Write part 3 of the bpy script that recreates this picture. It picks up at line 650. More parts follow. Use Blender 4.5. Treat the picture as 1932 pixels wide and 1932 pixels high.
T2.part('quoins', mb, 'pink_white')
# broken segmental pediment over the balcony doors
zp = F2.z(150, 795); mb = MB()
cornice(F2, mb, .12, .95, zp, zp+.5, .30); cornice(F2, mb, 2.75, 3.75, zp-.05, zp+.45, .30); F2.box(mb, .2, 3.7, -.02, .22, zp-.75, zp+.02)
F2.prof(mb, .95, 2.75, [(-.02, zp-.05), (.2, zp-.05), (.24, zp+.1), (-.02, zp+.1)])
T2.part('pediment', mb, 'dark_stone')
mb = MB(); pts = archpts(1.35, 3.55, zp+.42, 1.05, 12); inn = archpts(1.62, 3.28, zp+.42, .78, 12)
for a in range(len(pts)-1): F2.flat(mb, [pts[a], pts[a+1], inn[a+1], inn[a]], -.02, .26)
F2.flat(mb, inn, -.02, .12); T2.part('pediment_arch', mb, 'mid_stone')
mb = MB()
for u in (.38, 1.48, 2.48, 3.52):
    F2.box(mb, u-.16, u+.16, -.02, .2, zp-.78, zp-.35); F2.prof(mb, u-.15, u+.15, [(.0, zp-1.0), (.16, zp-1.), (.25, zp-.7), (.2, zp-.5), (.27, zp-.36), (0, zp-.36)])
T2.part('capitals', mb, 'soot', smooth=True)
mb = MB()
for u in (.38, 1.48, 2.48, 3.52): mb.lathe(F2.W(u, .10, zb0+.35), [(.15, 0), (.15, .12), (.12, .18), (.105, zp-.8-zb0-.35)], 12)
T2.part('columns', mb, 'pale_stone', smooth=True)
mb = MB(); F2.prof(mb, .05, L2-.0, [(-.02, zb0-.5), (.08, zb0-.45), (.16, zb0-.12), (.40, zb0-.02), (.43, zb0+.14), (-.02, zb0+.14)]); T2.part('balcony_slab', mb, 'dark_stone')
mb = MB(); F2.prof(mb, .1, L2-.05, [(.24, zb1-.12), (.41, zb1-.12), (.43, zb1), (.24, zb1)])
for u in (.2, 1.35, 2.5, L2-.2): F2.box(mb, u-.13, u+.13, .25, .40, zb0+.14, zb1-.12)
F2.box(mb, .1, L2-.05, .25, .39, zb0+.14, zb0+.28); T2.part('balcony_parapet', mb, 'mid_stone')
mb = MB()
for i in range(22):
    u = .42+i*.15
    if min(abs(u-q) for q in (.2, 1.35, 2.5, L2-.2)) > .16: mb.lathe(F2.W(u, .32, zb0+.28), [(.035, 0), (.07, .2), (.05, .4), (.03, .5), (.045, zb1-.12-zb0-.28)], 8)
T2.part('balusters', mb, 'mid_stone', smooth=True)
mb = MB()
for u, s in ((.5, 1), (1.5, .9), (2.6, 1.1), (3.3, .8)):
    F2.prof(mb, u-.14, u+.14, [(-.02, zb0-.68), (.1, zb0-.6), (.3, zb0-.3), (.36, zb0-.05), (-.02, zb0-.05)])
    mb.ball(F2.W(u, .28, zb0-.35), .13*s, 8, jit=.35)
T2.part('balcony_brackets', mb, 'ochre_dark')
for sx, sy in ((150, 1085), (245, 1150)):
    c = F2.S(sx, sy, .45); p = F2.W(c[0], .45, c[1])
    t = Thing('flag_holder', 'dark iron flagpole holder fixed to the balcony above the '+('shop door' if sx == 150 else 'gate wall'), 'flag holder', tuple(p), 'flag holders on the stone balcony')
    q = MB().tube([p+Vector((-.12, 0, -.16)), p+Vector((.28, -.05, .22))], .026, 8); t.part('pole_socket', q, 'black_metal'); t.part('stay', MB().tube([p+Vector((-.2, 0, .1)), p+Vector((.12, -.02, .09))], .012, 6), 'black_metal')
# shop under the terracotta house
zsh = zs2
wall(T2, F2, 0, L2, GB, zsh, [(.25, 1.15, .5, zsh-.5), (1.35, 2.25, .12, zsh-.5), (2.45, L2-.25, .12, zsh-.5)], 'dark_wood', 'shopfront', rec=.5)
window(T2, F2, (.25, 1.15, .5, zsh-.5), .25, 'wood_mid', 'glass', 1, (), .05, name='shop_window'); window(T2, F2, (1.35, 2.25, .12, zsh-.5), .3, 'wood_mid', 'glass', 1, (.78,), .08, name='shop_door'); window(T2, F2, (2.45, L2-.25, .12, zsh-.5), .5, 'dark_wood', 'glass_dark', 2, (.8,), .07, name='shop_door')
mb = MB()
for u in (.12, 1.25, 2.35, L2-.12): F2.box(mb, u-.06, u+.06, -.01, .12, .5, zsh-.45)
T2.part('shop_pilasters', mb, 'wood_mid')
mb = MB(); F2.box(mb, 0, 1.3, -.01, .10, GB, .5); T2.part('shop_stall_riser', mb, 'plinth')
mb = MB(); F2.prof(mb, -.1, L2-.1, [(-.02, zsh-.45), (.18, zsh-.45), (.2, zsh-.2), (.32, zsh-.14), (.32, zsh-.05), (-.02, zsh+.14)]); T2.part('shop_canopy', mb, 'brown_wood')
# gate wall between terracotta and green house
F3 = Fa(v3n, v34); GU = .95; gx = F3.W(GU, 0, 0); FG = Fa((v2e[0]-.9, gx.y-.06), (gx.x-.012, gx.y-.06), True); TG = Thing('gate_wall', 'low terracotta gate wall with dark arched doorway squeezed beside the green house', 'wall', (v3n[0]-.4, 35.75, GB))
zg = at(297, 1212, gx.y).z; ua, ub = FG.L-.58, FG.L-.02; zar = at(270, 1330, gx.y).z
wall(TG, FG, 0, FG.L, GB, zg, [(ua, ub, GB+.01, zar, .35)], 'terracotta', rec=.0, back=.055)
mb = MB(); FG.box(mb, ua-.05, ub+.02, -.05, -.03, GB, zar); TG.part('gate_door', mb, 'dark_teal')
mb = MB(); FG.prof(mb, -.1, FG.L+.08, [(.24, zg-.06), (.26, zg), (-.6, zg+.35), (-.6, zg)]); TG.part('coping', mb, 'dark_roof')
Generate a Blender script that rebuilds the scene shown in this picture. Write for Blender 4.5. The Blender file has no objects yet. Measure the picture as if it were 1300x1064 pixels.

# # #

REQUEST
Retype the material in full. Each word must match.

RESPONSE TO THE EXERCISE
Write part 3 of the bpy script that recreates this picture. It picks up at line 650. More parts follow. Use Blender 4.5. Treat the picture as 1932 pixels wide and 1932 pixels high.
T2.part('quoins', mb, 'pink_white')
# broken segmental pediment over the balcony doors
zp = F2.z(150, 795); mb = MB()
cornice(F2, mb, .12, .95, zp, zp+.5, .30); cornice(F2, mb, 2.75, 3.75, zp-.05, zp+.45, .30); F2.box(mb, .2, 3.7, -.02, .22, zp-.75, zp+.02)
F2.prof(mb, .95, 2.75, [(-.02, zp-.05), (.2, zp-.05), (.24, zp+.1), (-.02, zp+.1)])
T2.part('pediment', mb, 'dark_stone')
mb = MB(); pts = archpts(1.35, 3.55, zp+.42, 1.05, 12); inn = archpts(1.62, 3.28, zp+.42, .78, 12)
for a in range(len(pts)-1): F2.flat(mb, [pts[a], pts[a+1], inn[a+1], inn[a]], -.02, .26)
F2.flat(mb, inn, -.02, .12); T2.part('pediment_arch', mb, 'mid_stone')
mb = MB()
for u in (.38, 1.48, 2.48, 3.52):
    F2.box(mb, u-.16, u+.16, -.02, .2, zp-.78, zp-.35); F2.prof(mb, u-.15, u+.15, [(.0, zp-1.0), (.16, zp-1.), (.25, zp-.7), (.2, zp-.5), (.27, zp-.36), (0, zp-.36)])
T2.part('capitals', mb, 'soot', smooth=True)
mb = MB()
for u in (.38, 1.48, 2.48, 3.52): mb.lathe(F2.W(u, .10, zb0+.35), [(.15, 0), (.15, .12), (.12, .18), (.105, zp-.8-zb0-.35)], 12)
T2.part('columns', mb, 'pale_stone', smooth=True)
mb = MB(); F2.prof(mb, .05, L2-.0, [(-.02, zb0-.5), (.08, zb0-.45), (.16, zb0-.12), (.40, zb0-.02), (.43, zb0+.14), (-.02, zb0+.14)]); T2.part('balcony_slab', mb, 'dark_stone')
mb = MB(); F2.prof(mb, .1, L2-.05, [(.24, zb1-.12), (.41, zb1-.12), (.43, zb1), (.24, zb1)])
for u in (.2, 1.35, 2.5, L2-.2): F2.box(mb, u-.13, u+.13, .25, .40, zb0+.14, zb1-.12)
F2.box(mb, .1, L2-.05, .25, .39, zb0+.14, zb0+.28); T2.part('balcony_parapet', mb, 'mid_stone')
mb = MB()
for i in range(22):
    u = .42+i*.15
    if min(abs(u-q) for q in (.2, 1.35, 2.5, L2-.2)) > .16: mb.lathe(F2.W(u, .32, zb0+.28), [(.035, 0), (.07, .2), (.05, .4), (.03, .5), (.045, zb1-.12-zb0-.28)], 8)
T2.part('balusters', mb, 'mid_stone', smooth=True)
mb = MB()
for u, s in ((.5, 1), (1.5, .9), (2.6, 1.1), (3.3, .8)):
    F2.prof(mb, u-.14, u+.14, [(-.02, zb0-.68), (.1, zb0-.6), (.3, zb0-.3), (.36, zb0-.05), (-.02, zb0-.05)])
    mb.ball(F2.W(u, .28, zb0-.35), .13*s, 8, jit=.35)
T2.part('balcony_brackets', mb, 'ochre_dark')
for sx, sy in ((150, 1085), (245, 1150)):
    c = F2.S(sx, sy, .45); p = F2.W(c[0], .45, c[1])
    t = Thing('flag_holder', 'dark iron flagpole holder fixed to the balcony above the '+('shop door' if sx == 150 else 'gate wall'), 'flag holder', tuple(p), 'flag holders on the stone balcony')
    q = MB().tube([p+Vector((-.12, 0, -.16)), p+Vector((.28, -.05, .22))], .026, 8); t.part('pole_socket', q, 'black_metal'); t.part('stay', MB().tube([p+Vector((-.2, 0, .1)), p+Vector((.12, -.02, .09))], .012, 6), 'black_metal')
# shop under the terracotta house
zsh = zs2
wall(T2, F2, 0, L2, GB, zsh, [(.25, 1.15, .5, zsh-.5), (1.35, 2.25, .12, zsh-.5), (2.45, L2-.25, .12, zsh-.5)], 'dark_wood', 'shopfront', rec=.5)
window(T2, F2, (.25, 1.15, .5, zsh-.5), .25, 'wood_mid', 'glass', 1, (), .05, name='shop_window'); window(T2, F2, (1.35, 2.25, .12, zsh-.5), .3, 'wood_mid', 'glass', 1, (.78,), .08, name='shop_door'); window(T2, F2, (2.45, L2-.25, .12, zsh-.5), .5, 'dark_wood', 'glass_dark', 2, (.8,), .07, name='shop_door')
mb = MB()
for u in (.12, 1.25, 2.35, L2-.12): F2.box(mb, u-.06, u+.06, -.01, .12, .5, zsh-.45)
T2.part('shop_pilasters', mb, 'wood_mid')
mb = MB(); F2.box(mb, 0, 1.3, -.01, .10, GB, .5); T2.part('shop_stall_riser', mb, 'plinth')
mb = MB(); F2.prof(mb, -.1, L2-.1, [(-.02, zsh-.45), (.18, zsh-.45), (.2, zsh-.2), (.32, zsh-.14), (.32, zsh-.05), (-.02, zsh+.14)]); T2.part('shop_canopy', mb, 'brown_wood')
# gate wall between terracotta and green house
F3 = Fa(v3n, v34); GU = .95; gx = F3.W(GU, 0, 0); FG = Fa((v2e[0]-.9, gx.y-.06), (gx.x-.012, gx.y-.06), True); TG = Thing('gate_wall', 'low terracotta gate wall with dark arched doorway squeezed beside the green house', 'wall', (v3n[0]-.4, 35.75, GB))
zg = at(297, 1212, gx.y).z; ua, ub = FG.L-.58, FG.L-.02; zar = at(270, 1330, gx.y).z
wall(TG, FG, 0, FG.L, GB, zg, [(ua, ub, GB+.01, zar, .35)], 'terracotta', rec=.0, back=.055)
mb = MB(); FG.box(mb, ua-.05, ub+.02, -.05, -.03, GB, zar); TG.part('gate_door', mb, 'dark_teal')
mb = MB(); FG.prof(mb, -.1, FG.L+.08, [(.24, zg-.06), (.26, zg), (-.6, zg+.35), (-.6, zg)]); TG.part('coping', mb, 'dark_roof')
Generate a Blender script that rebuilds the scene shown in this picture. Write for Blender 4.5. The Blender file has no objects yet. Measure the picture as if it were 1300x1064 pixels.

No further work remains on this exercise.